Audrey siempre desprendió ese halo de glamour acompañado por su sencillez y naturalidad, un estilo propio completamente chic. Quizá parte de su secreto se guardaba en su personalidad. Nunca se olvidó de dónde vino, incluso cuando ya era una estrella siempre reconoció su pasado de penurias durante la Segunda Guerra Mundial. Nunca fue una diva, aunque razones no le hubieran faltado para serlo, y hablaba sin tapujos de sus inicios como corista en un teatro de Londres. Todo esto hacía de ella una persona encantadoramente normal, accesible, podría ser la amiga de cualquiera, vivía su intimidad sin grandes escándalos, era discreta.
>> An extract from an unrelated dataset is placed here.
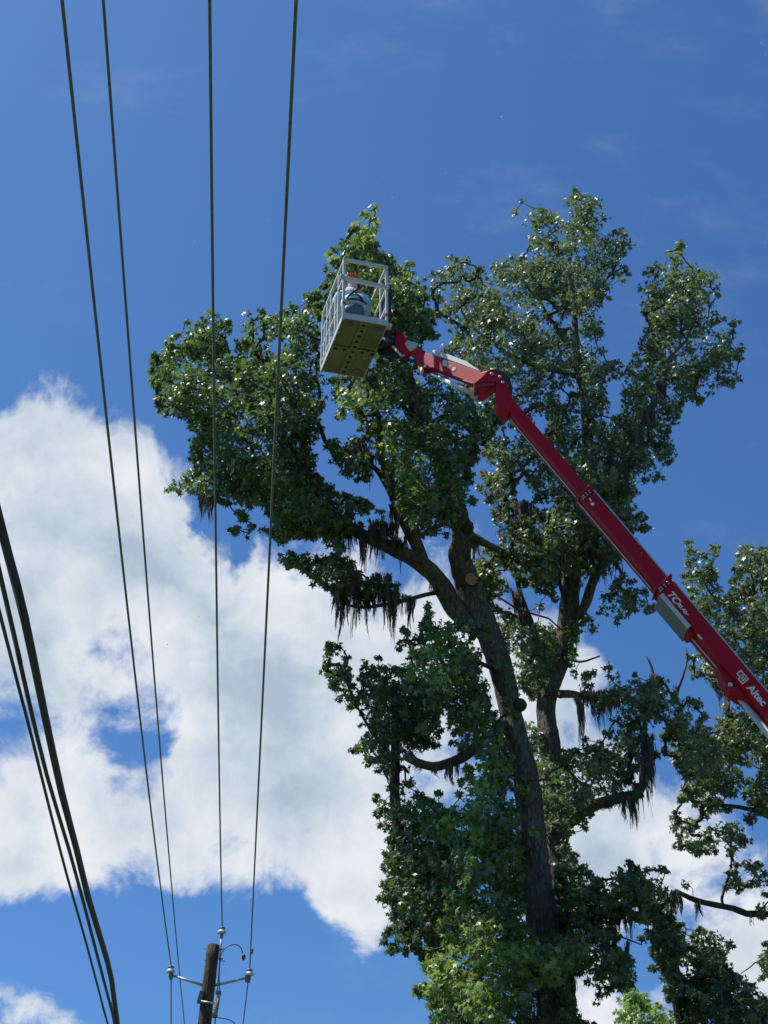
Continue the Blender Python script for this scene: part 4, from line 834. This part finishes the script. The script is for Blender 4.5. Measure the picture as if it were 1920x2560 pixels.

Se fue apartando de la vida pública poco a poco, espaciando sus películas, para dedicarse por completo a labores humanitarias con Unicef, porque jamás olvidó lo que es vivir en una situación extrema. Tenía una personalidad arrebatadora según cuentan los que la conocieron, y esa es una característica indispensable para ser una persona elegante, no la belleza física, porque, según sus propias palabras «la elegancia es la única belleza que no se desvanece».